Пока человек пребывает в сфере природы, он в подлинном смысле слова (как он может быть господином над самим собою) господин природы. Он укажет объективному миру его определенные пределы, которые тот не смеет преступить. Представляя себе объект, придавая ему форму и устойчивость (Bestand), он господствует над ним. Ему нечего его бояться, ибо он сам положил ему пределы. Но как только он отменяет эти пределы, как только объект перестает быть представимым, т. е как только он сам перешел границу представления, он видит себя потерянным. Страхи объективного мира нападают на него. Он отменил его границы, как ему побороть его? Безграничному объекту он уже не может придать никакой формы, неопределенный, неясный предносится он, где ему схватить его, где сковать, где положить границы его всемогуществу?
Пока греческое искусство остается в пределах природы, какой народ естественнее? Но как только покинет оно эти пределы, какой народ ужаснее?53Незримая сила слишком возвышенна, чтобы ее можно было подкупить лестью, герои ее слишком благородны, чтобы они могли быть спасены трусостью. Здесь не остается ничего, кроме борьбы и гибели.

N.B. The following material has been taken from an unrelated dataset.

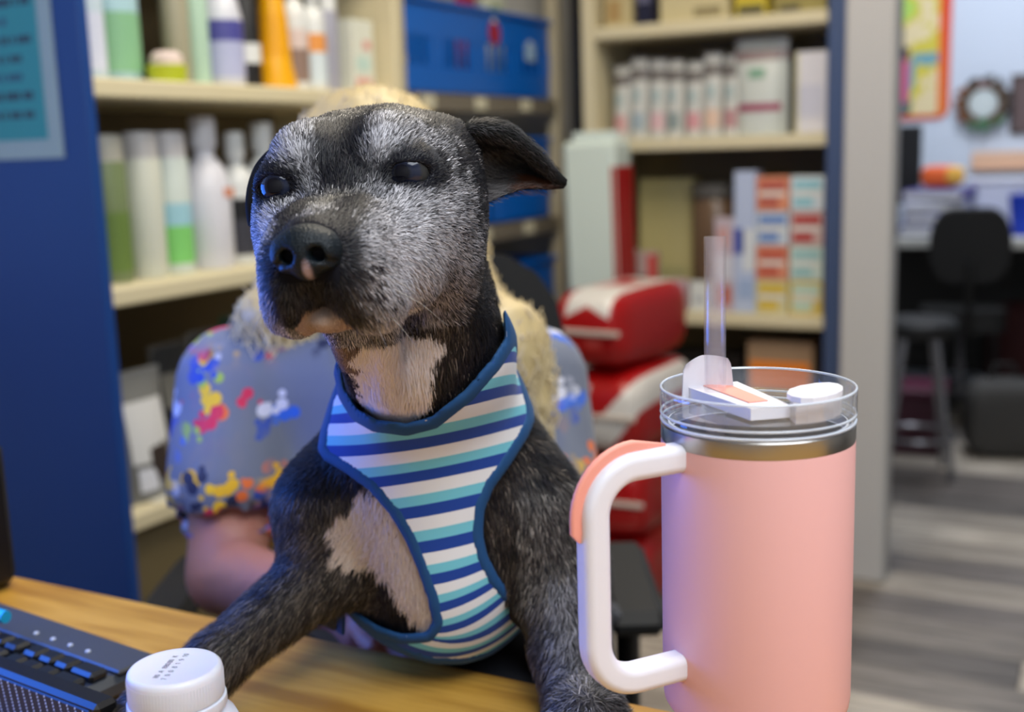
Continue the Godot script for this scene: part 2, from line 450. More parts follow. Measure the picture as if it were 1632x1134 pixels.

Но такая борьба мыслима также только в целях трагического искусства; сделаться системой действования она не могла бы уже потому, что такая система предполагала бы поколение титанов, а без такой предпосылки, несомненно, привела бы к глубочайшей гибели человечества. Если бы роду нашему было предопределено быть казненным всеми страхами незримого мира, то разве не легче было бы, трусливо склонившись пред всемогуществом того мира, бояться даже малейшей мысли о свободе, чем погибнуть в борьбе? На самом деле, однако, ужасы настоящего мира стали бы нас тогда еще гораздо более мучить, нежели страхи мира будущего. Тот самый человек, который в сверхчувственном мире вымолил свое существование, будет в этом мире мучителем человечества, неистовствующим против себя самого и против других. За унижения того мира он должен получить в награду господство над этим миром. Очнувшись от радостей того мира, он возвращается в этот, чтобы превратить его в ад. Хорошо еще, если он до того будет убаюкан в сверхчувственном мире, что станет в этом моральным младенцем.